Wie auch immer, wenn wahre Olivenöl-Fans sich austauschen, dann klingt es fast, als sprächen sie über ihre Lieblingsweine. Es gibt kaum eine Frucht, kaum eine Duft- , Kräuter- oder Gewürznote, die sich nicht in den Aromen guter Öle herausschmecken lassen könnte. Das Probieren und Philosophieren über Olivenöl, zum Eintunken mit einem Stückchen Brot, ist mittlerweile modischer Lifestyle in der gehobenen Gastronomie. Auch das ist eine Methode, das traditionelle Gericht Mallorcas, „Pa amb oli” (Brot mit Öl) verfeinert zu imitieren.

Der Trend hin zu erstklassigem Öl wurde auf Mallorca früh erkannt. Bereits 2003 wurde das staatliche Herkunfts- und Qualitätssiegel „denominació d'origen (DO) Oli de Mallorca” etabliert. Eine der treibenden Kräfte hinter diesem Garantiezeichen war Josep „Pep” Oliver, damals langjähriger Direktor der Agrarkooperative Sant Bartomeu in Sóller und selbst von Kind an Ölbaum-Landwirt. Alle Überlegungen kreisten um die Frage, wie der Anbau der Ölfrüchte in den steilen, unzugänglichen Terrassen im Tramuntana-Gebirge rentabel gemacht werden könne. Es waren nicht wenige Landbesitzer, die die mühsame Arbeit nicht mehr auf sich nehmen wollten. Die Folge: Alte Steinmauern verfielen, die Bäume wurden nicht mehr beschnitten und gepflegt, Schafherden beweideten (und düngten) nicht mehr die hochgelegenen Standorte der teils steinalten Bäume.

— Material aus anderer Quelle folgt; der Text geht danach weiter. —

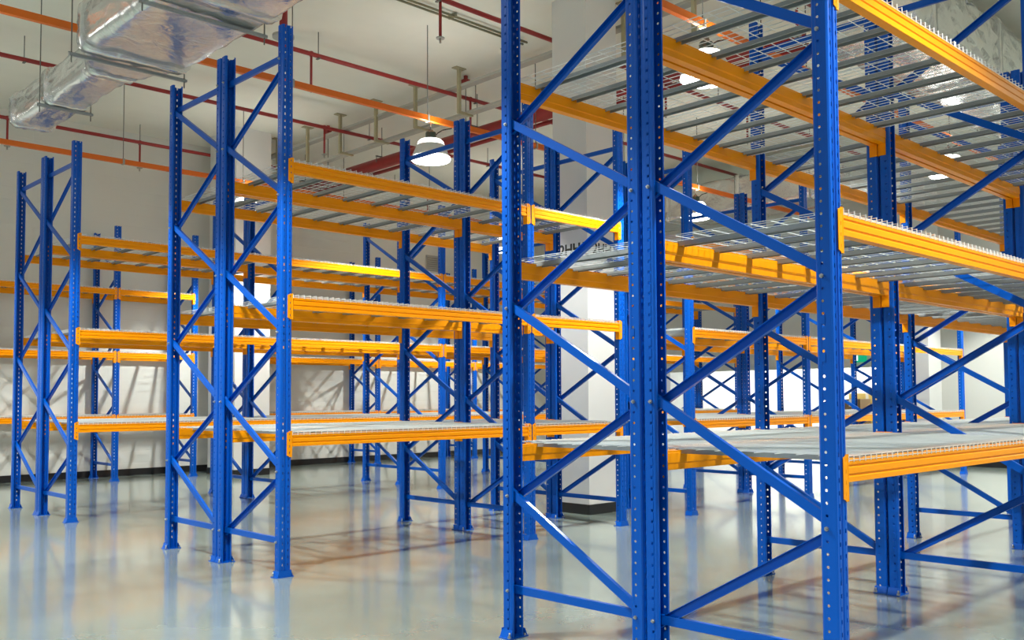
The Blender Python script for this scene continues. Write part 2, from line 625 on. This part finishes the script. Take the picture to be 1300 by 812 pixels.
def rack(label, xs, yf, inner_front, detail=True, anchors=True, levels=LEVELS):
    """one single-depth run of racking. xs: frame positions; yf: y of the front upright centre;
    inner_front: True when the side next to the neighbouring run is the front one."""
    t = thing('pallet_rack', label, 'pallet rack', (xs[0], yf + FD / 2, 0), 'blue and orange pallet racks')
    yF, yR = -FD / 2, FD / 2
    for i, x in enumerate(xs):
        lx = x - xs[0]
        for y, rz in ((yF, 0), (yR, math.pi)):
            u = link('upright', ME['upright'], t, (lx, y, 0), rz)
            b = link('base_plate', ME['foot'], u)
            if detail and i < 3:
                for sx in (-.058, .058):
                    link('anchor_bolt', ME['anchor'], u, (sx, .03, 0))
        # braces: node k sits on the inner side for even k, the outer side for odd k
        def ynode(k):
            inner = (k % 2 == 0)
            return (yF if inner_front else yR) if inner else (yR if inner_front else yF)
        link('brace', BR['hor'], t, (lx + .012, yF, NODES[0]))
        link('brace', BR['hor'], t, (lx + .012, yF, NODES[7] + .035))
        for k in range(7):
            ya, yb = ynode(k), ynode(k + 1)
            if ya < yb:      # rises towards +y
                link('brace', BR['up'], t, (lx - .012, yF, NODES[k] + .02))
            else:            # front end is the higher one
                link('brace', BR['down'], t, (lx + .012, yF, NODES[k + 1] - .02))
        if detail and i == 0:
            for k in range(8):
                link('bolt', ME['bolt'], t, (lx - UW / 2, ynode(k) * .985, NODES[k]))
            link('bolt', ME['bolt'], t, (lx - UW / 2, ynode(1) * .985, NODES[0]))
            link('bolt', ME['bolt'], t, (lx - UW / 2, ynode(0) * .985, NODES[7] + .035))
    for i in range(len(xs) - 1):
        span = xs[i + 1] - xs[i]
        L = round(span - UW - .010, 3)
        if L not in BEAMS:
            BEAMS[L] = make_beam(L)
        cx = (xs[i] + xs[i + 1]) / 2 - xs[0]
        for z in levels:
            for y, rz in ((yF, 0), (yR, math.pi)):
                b = link('beam', BEAMS[L], t, (cx, y, z), rz)
                link('connector', ME['conL'], b, (-L / 2, 0, 0))
                link('connector', ME['conR'], b, (L / 2, 0, 0))
            npan = 2 if span > 2 else 1
            for k in range(npan):
                off = 0 if npan == 1 else (k - .5) * 1.203
                d = link('wire_deck', ME['deck'], t, (cx + off, 0, z))
                for q in (-.45, -.15, .15, .45):
                    link('support_channel', ME['channel'], d, (q, 0, 0))
    return t


BAY, BAY2 = 2.496, 1.282
XS = 3.533
HALF = .919                              # front upright to middle of the double row


def double_row(yf, xs, lab_front, lab_rear, detail=True):
    rack(lab_front, xs, yf, False, detail)
    rack(lab_rear, xs, yf + HALF + .044, True, detail)


# nearest double row (right half of the picture)
xs0 = [XS + BAY * k for k in range(5)]
double_row(3.681 - 2 * HALF, xs0,
           'nearest blue pallet rack at the right with bright yellow-orange front beams',
           'blue pallet rack back to back with the nearest one, on the middle aisle side')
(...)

Doch die Schaffung des neuen Emblems führte zu einer Rückbesinnung auf die bäuerliche Agrarproduktion der Insel. So mancher Konsument am Wochenmarkt entschied sich bei freier Auswahl für das Öl der heimischen Scholle. Und viele Touristen sahen in den Fläschchen mit dem attraktiv gestalteten Herkunftslogo ein nettes Mitbringsel.

So entwickelte sich das DO-Zeichen zu einer wahren Erfolgsgeschichte. Nach Pep Olivers Worten, der heute dem Regulierungsrat des Anbaugebietes als Präsident vorsteht, wurden im ersten Jahr (2004) unter dem neu geschaffenen Gütesiegel 22.000 Liter Öl vermarktet. 2005 stieg der Absatz auf 40.000, im Jahr darauf auf 90.000 Liter. Für 2007 wird ein etwa gleichhoher Absatz erwartet. Aufgrund der guten Ernteaussichten, die nun ins Haus stehen, wird für 2008 bereits jetzt eine Verkaufsmenge von 120.000 Liter DO-Öl vorhergesagt.

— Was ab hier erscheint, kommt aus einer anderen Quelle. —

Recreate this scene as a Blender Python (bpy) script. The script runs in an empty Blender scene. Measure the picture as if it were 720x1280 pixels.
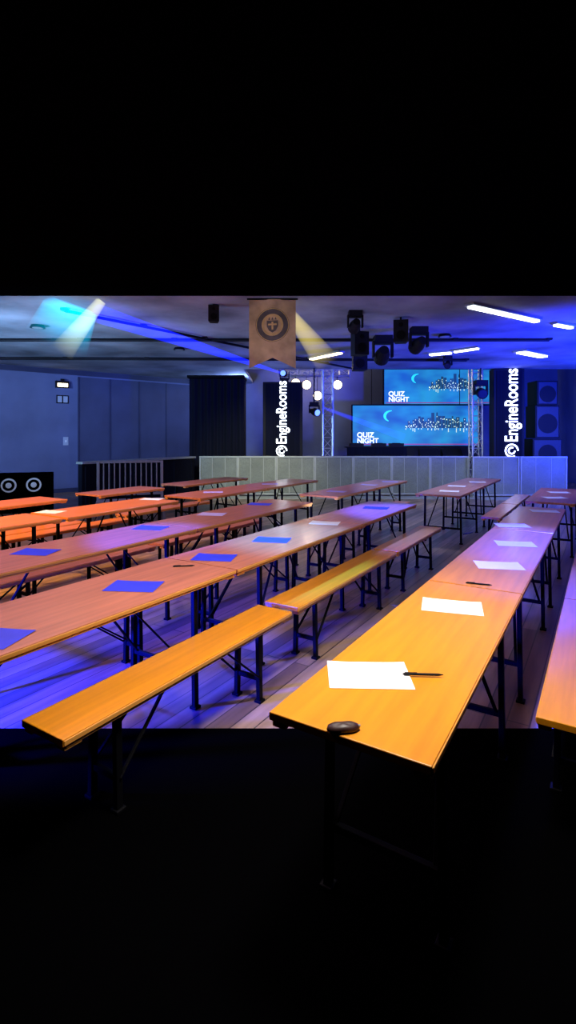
import bpy, math, random
from mathutils import Vector, Matrix
random.seed(4)
sc = bpy.context.scene
sc.view_settings.view_transform = 'Standard'
TH = math.atan(395/640.0); C = math.cos(TH); S = math.sin(TH)
def uv(u, v):            # hall grid: u along the table rows, v across them
    return (u*S + v*C, u*C - v*S)

# ---------------------------------------------------------------- materials
def mat(name, col, rough=0.5, metal=0.0, spec=0.5, var=0.0, scale=6.0, stretch=(1,1,1), emit=None, es=0.0, coat=0.0, bump=0.0):
    m = bpy.data.materials.new(name); m.use_nodes = True
    nt = m.node_tree; b = nt.nodes['Principled BSDF']
    b.inputs['Base Color'].default_value = (*col, 1)
    b.inputs['Roughness'].default_value = rough
    b.inputs['Metallic'].default_value = metal
    b.inputs['Specular IOR Level'].default_value = spec
    b.inputs['Coat Weight'].default_value = coat
    b.inputs['Coat Roughness'].default_value = 0.15
    if emit:
        b.inputs['Emission Color'].default_value = (*emit, 1)
        b.inputs['Emission Strength'].default_value = es
    if var > 0 or bump > 0:
        tc = nt.nodes.new('ShaderNodeTexCoord'); mp = nt.nodes.new('ShaderNodeMapping')
        mp.inputs['Scale'].default_value = stretch
        nz = nt.nodes.new('ShaderNodeTexNoise'); nz.inputs['Scale'].default_value = scale
        nz.inputs['Detail'].default_value = 5
        nt.links.new(tc.outputs['Object'], mp.inputs['Vector']); nt.links.new(mp.outputs[0], nz.inputs['Vector'])
        if var > 0:
            cr = nt.nodes.new('ShaderNodeValToRGB')
            cr.color_ramp.elements[0].position = 0.3; cr.color_ramp.elements[1].position = 0.7
            cr.color_ramp.elements[0].color = (*[c*(1-var) for c in col], 1)
            cr.color_ramp.elements[1].color = (*[min(1, c*(1+var)) for c in col], 1)
            nt.links.new(nz.outputs['Fac'], cr.inputs[0]); nt.links.new(cr.outputs[0], b.inputs['Base Color'])
        if bump > 0:
            bp = nt.nodes.new('ShaderNodeBump'); bp.inputs['Strength'].default_value = bump
            nt.links.new(nz.outputs['Fac'], bp.inputs['Height']); nt.links.new(bp.outputs[0], b.inputs['Normal'])
    return m

wood_o = mat('varnished_pine_orange', (0.66, 0.235, 0.005), 0.36, var=0.13, scale=3, stretch=(9, .6, 1), coat=.15)
wood_m = mat('varnished_pine_mauve_lit', (0.50, 0.17, 0.085), 0.33, var=0.2, scale=3, stretch=(9, .6, 1), coat=.2)  # same pine as the orange tables, mauve light put into the colour
wood_r = mat('varnished_pine_red_lit', (0.66, 0.19, 0.02), 0.35, var=0.16, scale=3, stretch=(9, .6, 1), coat=.15)  # same pine again, red-orange light worked into its base colour
edge_o = mat('pine_edge', (0.75, 0.33, 0.06), 0.5)
steel = mat('black_powder_steel', (0.002, 0.002, 0.003), 0.6, spec=.08)
alu = mat('aluminium_truss', (0.6, 0.6, 0.6), 0.35, metal=.7, var=.15)
galv = mat('galvanised_frame', (0.34, 0.36, 0.36), 0.5, metal=.3, var=.1)
blackp = mat('black_plastic', (0.006, 0.006, 0.010), 0.6, spec=.15)
glassd = mat('dark_lens_glass', (0.01, 0.012, 0.03), 0.5, spec=.2)
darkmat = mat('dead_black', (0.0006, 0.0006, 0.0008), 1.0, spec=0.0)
wallm = mat('navy_wall_paint', (0.10, 0.13, 0.27), 0.7, var=.2, scale=.8)
wallb = mat('blue_grey_wall_paint', (0.09, 0.11, 0.22), 0.7, var=.25, scale=.8)
walld = mat('dark_navy_panel', (0.022, 0.030, 0.08), 0.6, var=.2, scale=1.2)
wallp = mat('partition_navy_cloth', (0.040, 0.052, 0.12), 0.8, var=.2, scale=1.2)
ceilm = mat('ceiling_paint_grey', (0.25, 0.28, 0.34), 0.85, spec=.1, var=.5, scale=.8)
paper = mat('white_paper', (0.85, 0.87, 0.9), 0.7, var=.03)
bpaper = mat('blue_lit_paper', (0.02, 0.035, 0.75), 0.6, var=.1)  # sheets with the blue stage light put into their colour
ppaper = mat('lilac_lit_paper', (0.5, 0.42, 0.75), 0.6, var=.06)  # sheet tinted lilac, violet light carried by the base colour
lampw = mat('lamp_glow_white', (1, 1, 1), emit=(.85, .95, 1), es=6)
lampwarm = mat('lamp_glow_warm', (1, .9, .7), emit=(1, .8, .45), es=5)
lampb = mat('lens_glow_blue', (.2, .3, 1), emit=(.1, .2, 1), es=3)
ledw = mat('led_letters', (1, 1, 1), emit=(.85, .95, 1), es=3.2)
capw = mat('screen_caption_white', (.8, .85, .9), emit=(.9, .95, 1), es=1.3)
drape = mat('black_drape', (0.004, 0.005, 0.012), .85, spec=.1, var=.3, scale=2, stretch=(12, 1, .2))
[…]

Auch die Bauern haben davon einen Gewinn: Denn das heimische Qualitäts-Öl ist teurer als Massenware vom Festland. Im Handel auf der Insel kosten die Produkte mit DO-Zeichen im Schnitt 13 bis 20 Euro pro Halbliter-Flasche. Die rapide Zunahme des zertifizierten Olivenöls bedeutet jedoch nach Pep Olivers Worten nicht, dass jeder ausgepresste Tropfen das Gütesiegel erhält. Die Zunahme sei dadurch zu erklären, dass sich mehr und mehr Produzenten den Regularien der DO-Klassifizierung unterwerfen. Zum anderen stieg die Produktion in den flachen Inselzonen stark an. Dort wachsen die noch jungen Bäume allmählich in ihr tragefähiges Alter hinein.

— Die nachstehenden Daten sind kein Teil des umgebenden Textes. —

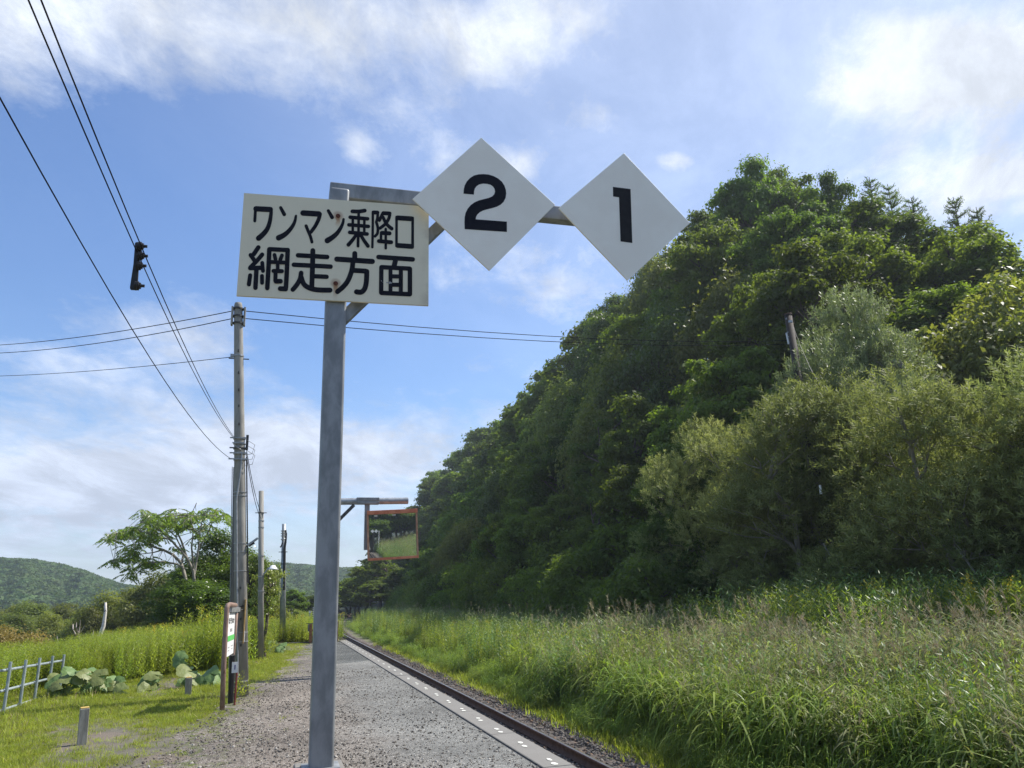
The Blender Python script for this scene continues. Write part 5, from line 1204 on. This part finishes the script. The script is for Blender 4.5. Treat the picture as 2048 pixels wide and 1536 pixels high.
# ------------------------------------------------------------------ station name sign
YS = 13.5; bS = atY(447, 1418, YS); ns = empty('station_name_sign', (bS[0], bS[1], 0), 'station name board edge-on in a rusty brown pipe frame at the left of the gravel', 'sign'); BS = np.array([bS[0], bS[1], 0])
sY = lambda x, y, d=0: atY(424+x/6.4, 1190+y/6.4, YS+d)-BS
# the frame is a pipe loop seen at a grazing angle: it runs back along the track
lf = [sY(130, 1470), sY(150, 900), sY(175, 400), sY(190, 170), sY(200, 135), sY(225, 122, .15), sY(300, 132, .9)]
lf[0][2] = -.05
MB().tube(lf, .038, 12).build('pipe_frame', M['rustpipe'], ns, smooth=True)
MB().tube([sY(312, 230, 1.0), sY(290, 500, 1.0), sY(270, 750, 1.0), [sY(238, 1340, 1.0)[0], sY(238, 1340, 1.0)[1], -.03]], .032, 10).build('far_leg', M['rustpipe'], ns, smooth=True)
MB().tube([sY(262, 770, .6), [sY(240, 1340, .7)[0], sY(240, 1340, .7)[1], -.03]], .045, 8).build('dark_leg', M['black'], ns)
PL = [sY(215, 225, .12), sY(297, 222, .85), sY(272, 742, .85), sY(188, 795, .12)]
mb = MB(); th = np.array([-.012, .002, 0]); mb.add([p for p in PL]+[p+th for p in PL], [(0, 1, 2, 3), (7, 6, 5, 4), (0, 4, 5, 1), (1, 5, 6, 2), (2, 6, 7, 3), (3, 7, 4, 0)]); panel = mb.build('panel', M['white'], ns)
def onp(u, v, off=-.004):
    a_ = PL[0]*(1-u)+PL[1]*u; b_ = PL[3]*(1-u)+PL[2]*u; p = a_*(1-v)+b_*v; nn = np.cross(PL[1]-PL[0], PL[3]-PL[0]); nn /= np.linalg.norm(nn)
    if nn.dot(CAM-BS-p) < 0: nn = -nn
    return p+nn*(-off)
def pquad(mb, u0, u1, v0, v1): mb.add([onp(u0, v0), onp(u1, v0), onp(u1, v1), onp(u0, v1)], [(0, 1, 2, 3)])
mb = MB(); pquad(mb, .0, 1, .535, .66); mb.build('green_band', M['green'], panel)
def pstroke(mb, pts, w):
    for i in range(len(pts)-1):
        (x0, y0), (x1, y1) = pts[i], pts[i+1]; dx, dy = x1-x0, y1-y0; l_ = math.hypot(dx, dy*.9)+1e-6; nx_, ny_ = -dy/l_*w, dx/l_*w
        mb.add([onp(x0+nx_, y0+ny_), onp(x1+nx_, y1+ny_), onp(x1-nx_, y1-ny_), onp(x0-nx_, y0-ny_)], [(0, 1, 2, 3)])
# four hiragana of the name, coarse
K = {'ho': [[(.1, 0), (.08, .9)], [(.3, .1), (.95, .1)], [(.3, .4), (.95, .4)], [(.65, .1), (.65, .85), (.4, .95), (.35, .75), (.9, .85)]],
     'so': [[(.2, .05), (.8, .05), (.2, .4), (.95, .4)], [(.6, .4), (.35, .65), (.5, .92), (.8, .95)]],
     'o': [[(.05, .25), (.65, .25)], [(.35, 0), (.35, .85), (.1, .9), (.1, .65), (.6, .5), (.9, .65), (.8, .9)], [(.75, .1), (.95, .3)]],
     'ka': [[(.05, .3), (.6, .3), (.6, .85), (.45, .95)], [(.35, 0), (.1, .95)], [(.8, .15), (.95, .5)]]}
mb = MB()
for i, ch in enumerate(('ho', 'so', 'o', 'ka')):
    for st_ in K[ch]: pstroke(mb, [(.08+.215*i+.18*a_, .13+.13*b_) for a_, b_ in st_], .013)
mb.build('station_name', M['ink'], panel)
mb = MB()
for i in (0, 1): pquad(mb, .36+.17*i, .42+.17*i, .375, .45)
mb.build('kanji_name', M['ink1'], panel)
mb = MB()
for (u, v, w_) in ((.1, .79, .22), (.55, .78, .3), (.12, .86, .2), (.6, .85, .2)): pquad(mb, u, u+w_, v, v+.022)
mb.build('small_print', M['grey_print'], panel)
mb = MB(); bar(mb, sY(235, 190, .2), sY(345, 185, 1.2), .05, .07); mb.build('hinge_bracket', M['band'], ns)
# bundle tying sign to pole
mb = MB(); mb.tube([sY(300, 190, 1.0), sY(350, 160, 1.4), sY(400, 140, 1.5)], .014, 6); mb.tube([sY(310, 200, 1.0), sY(420, 185, 1.5)], .010, 6); mb.build('strap', M['iron'], ns)

# little white sign on red stake
e0 = atY(469, 1407, 13.85); e = empty('stake_sign', (e0[0], e0[1], 0), 'small white card with a blue stroke on a dark red stake', 'sign'); BE = np.array([e0[0], e0[1], 0])
s2 = lambda x, y, Y=13.85: atY(424+x/6.4, 1190+y/6.4, Y)-BE
MB().tube([(0, 0, -.05), s2(318, 990)], .016, 8).build('stake', M['redpipe'], e)
PLq = [s2(258, 858), s2(334, 854), s2(330, 992), s2(250, 998)]
mb = MB(); mb.prism([p+np.array([0, -.02, 0]) for p in PLq], .006); cardo = mb.build('card', M['white'], e)
mb = MB(); mb.prism([s2(x, y)+np.array([0, -.021, 0]) for x, y in ((289, 895), (303, 893), (299, 952), (287, 955))], .001, -.002); mb.build('blue_stroke', M['blue'], cardo)
# tuft of weeds round the sign foot
wt = weed_proto(40, .45, 7, .10, [L['lawn'], L['yellow']], 0, .09, .03, 14); wt.location = (bS[0]+.22, 14.6, 0); wt.name = 'weed_tuft'; tag(wt, 'small weed climbing at the foot of the station name sign', 'weed')

# ------------------------------------------------------------------ timber stubs, fence, gate and small far posts
def stub(px, py, Y, wpx, hpx, label, tilt):
    p = atY(px, py, Y); w_ = wpx/F*Y; h_ = hpx/F*Y*1.0; e = empty('timber_stub', (p[0], p[1], 0), label, 'post', 'short timber stubs in the lawn', tilt)
    o = MB().box(-w_/2, w_/2, -w_/2, w_/2, -.05, h_).build('post', M['stub'], e, bevel=.006)
    MB().box(-w_/2+.004, w_/2-.004, -w_/2+.004, w_/2-.004, h_+.001, h_+.012).build('lichen_cap', M['lichen'], e, bevel=.004)
    e.rotation_euler = (R(2), R(-1.5), tilt)
stub(164, 1485, 11.2, 14, 54, 'short weathered timber stub with yellow lichen top, nearest in the lawn', .25)
stub(376, 1391, 15.8, 10, 29, 'short pale timber stub in the grass before the butterbur', .2)
fe = empty('pipe_fence', (-4, 15, 0), 'low fence of pale grey-blue steel pipes at the left edge of the lawn', 'fence')
tops = [(-4, 13.0, .82), (-4, 13.9, .79), (-4, 14.80, .767), (-4, 15.64, .74), (-4, 16.49, .716), (-4, 17.38, .693), (-4, 18.25, .663)]
for x, y, z in tops: MB().tube([(0, y-15, -.35), (.012, y-15, z)], .024, 10).build('fence_post', M['fence'], fe)
def zr(y, a_): return a_[0]+(y-14.4)/(18.4-14.4)*(a_[1]-a_[0])
for a_, ye_ in (((.657, .540), 18.42), ((.347, .255), 18.0), ((.05, -.04), 17.6)):
    MB().tube([(-.045, 12.4-15, zr(12.4, a_)), (-.045, ye_-15, zr(ye_, a_))], .021, 10).build('fence_rail', M['fence'], fe)
    for x, y, z in tops:
        if y < ye_: yy = y+.14; MB().tube([(-.045+.034*math.cos(k*.8), yy-15, zr(yy, a_)+.034*math.sin(k*.8)) for k in range(9)], .007, 5).build('clamp_ring', M['clamp'], fe)
# gate at the end of the platform
YG = 31.3; g0 = atY(616, 1288, YG); e = empty('platform_gate', (g0[0], YG, 0), 'rusty brown barrier gate closing off the far end of the platform', 'gate'); BG = np.array([g0[0], YG, 0])
G6 = lambda x, y: atY(560+x/12.8, 1180+y/12.8, YG)-BG
gl, gm, gr = G6(705, 0)[0], G6(860, 0)[0], G6(1470, 0)[0]
def gb(name, x0, x1, yA, yB, mat, dy=0): 
    a_, b_ = G6(900, yA)[2], G6(900, yB)[2]; MB().box(x0, x1, -.04+dy, .04+dy, min(a_, b_), max(a_, b_)).build(name, mat, e)
gb('top_rail', gl, gr+.05, 845, 862, M['iron'])
gb('gate_post', G6(745, 1200)[0], G6(815, 1200)[0], 865, 1400, M['gatewood'])
gb('gate_post', G6(1455, 1200)[0], G6(1485, 1200)[0], 830, 1420, M['gatewood'])
for ya, yb in ((1010, 1050), (1180, 1225), (1300, 1390)): gb('plank', G6(750, 1200)[0], G6(1440, 1200)[0], ya, yb, M['gatewood'], .06)
gb('grey_box', G6(700, 1200)[0], G6(742, 1200)[0], 870, 1050, M['dark_pole'], -.05)
MB().tube([(gl-1.0, 0, .03), (gr, 0, .03)], .03, 6).build('ground_beam', M['iron'], e)
def smallpost(name, px, y0, y1, Y, r_, mat, label, cat, cap=None):
    a_ = atY(px, y1, Y); b_ = atY(px, y0, Y); e = empty(name, (a_[0], a_[1], a_[2]-.5), label, cat); MB().tube([(0, 0, 0), (0, 0, b_[2]-a_[2]+.5)], r_, 8).build('shaft', mat, e)
    return e, b_[2]-a_[2]+.5
for px, y0, y1, Y, lab in ((583, 1218, 1236, 60, 'black and white striped crossing pole left of the platform gate, in the distance'), (626, 1215, 1238, 58, 'black and white striped crossing pole just left of the sign post, in the distance')):
    a_ = atY(px, y1, Y); h_ = atY(px, y0, Y)[2]-a_[2]; e = empty('striped_pole', (a_[0], a_[1], a_[2]), lab, 'crossing pole', 'striped crossing poles')
    n = 12
    for k in range(n): MB().tube([(0, 0, h_*k/n), (0, 0, h_*(k+1)/n)], .05, 8, caps=False).build('stripe', M['white'] if k % 2 else M['black'], e)
    MB().tube([(0, 0, -1.2), (0, 0, 0)], .045, 8).build('shaft', M['galv2'], e)
e, h_ = smallpost('lamp_post', 619, 1226, 1245, 50, .035, M['galv2'], 'small pale post with a lamp head beyond the gate', 'lamp post'); MB().tube([(.0, 0, h_), (.02, 0, h_+.12)], [.06, .08], 8).build('lamp_head', M['lampwhite'], e)
smallpost('marker_post', 534, 1232, 1256, 36, .055, M['galv2'], 'short grey marker post in the weeds right of the second pole', 'marker post')
e, h_ = smallpost('marker_post', 608, 1270, 1284, 33, .02, M['gatewood'], 'thin stake with a white cap in the goldenrod before the gate', 'marker post'); MB().tube([(0, 0, h_-.05), (-.02, 0, h_+.16)], [.05, .04], 8).build('cap', M['lampwhite'], e)
e, h_ = smallpost('marker_post', 577.5, 1245, 1256, 45, .04, M['lampwhite'], 'tiny white marker post right of the third pole', 'marker post')

# ------------------------------------------------------------------ air
m = bpy.data.materials.new('haze_air'); m.use_nodes = True; m.node_tree.nodes.clear(); nb = NB(m.node_tree)
pv = nb.n('ShaderNodeVolumePrincipled'); pv.inputs['Color'].default_value = (.80, .90, 1, 1); pv.inputs['Density'].default_value = .00042; pv.inputs['Anisotropy'].default_value = .3
o = nb.n('ShaderNodeOutputMaterial'); nb.link(pv.outputs[0], o.inputs['Volume'])
hz = MB().box(-1600, 1600, -1600, 1600, -6, 60).build('haze', m); tag(hz, 'thin pale summer haze in the air', 'haze', None, 'stuff')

Weiter verweist Pep Oliver darauf, dass nur etwa jeder zweite Liter Olivenöl, der hier produziert wurde, das DO-Zeichen führt. Der übrige Teil schafft entweder die Qualitätsanforderungen nicht, oder wird von den Produzenten zwecks Eigenverzehr erst gar nicht auf den Markt gebracht. Die besten Tropfen hebt man sich doch fürs eigene Pa amb oli auf.